Les hommes devraient instaurer entre eux un nouveau langage commun. Il serait aussi simple que le code de la route. A chaque signe, un seul sens. La clarté des échanges y gagnerait.
Sont dangereux pour le dialogue, certains esprits aboyant leurs points de vue pour pousser au silence leurs interlocuteurs.
L'impertinence bien maniée est le seul contre argument pour s'attaquer aux verbes empêchant de dialoguer, du fait de leur seul prestige.
La parole manque de grâce dans l'hyper correction.
La violence verbale est la force des roquets et la faiblesse des forts.
Aucune illusion à avoir. Communiquer revient notamment à empêcher les autres de parler.
Une communication qui s'emballe cache, souvent, une action qui s'essouffle.

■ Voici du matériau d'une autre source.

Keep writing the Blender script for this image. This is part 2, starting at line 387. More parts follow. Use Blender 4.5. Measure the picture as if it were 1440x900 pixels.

Créer un événement, c'est faire scandale auprès d'assoupis.
En matière d'actualité, il est vivement recommandé d'être fulgurant d'un mot à l'autre.
La panne d'idées est le risque permanent des fusées de l'imaginaire.
Le langage public est le panache de l'homme social craignant une solitude sans spectateurs.
Il y a un air de familiarité entre les signes astrologiques et ceux de l'actualité médiatique. Les uns comme l'autre, se conforment à des cycles.
L'information est un fluide engendrant des effets plus magiques que l'apposition des mains à Lourdes ou plus actifs que les vibrations atomiques. Ce n est pas seulement l'apparence qui est atteinte. C'est l'homme du dedans qui s'allume ou s'éteint.
« Nos adversaires politiques sont des coquins et des incapables. Nous les battrons ». « La jeune fille cessa de sourire et les oiseaux se remirent à chanter» Entre ces deux affirmations, il est dommage que les préférences s'agglutinent plutôt sur la première.
L'élément qui déclenche une communication n'est pas le message, le média ou des interlocuteurs prêts à communiquer. En fait, sans commutateur, le courant ne passe pas. Les stratèges de la communication l'oublient trop souvent.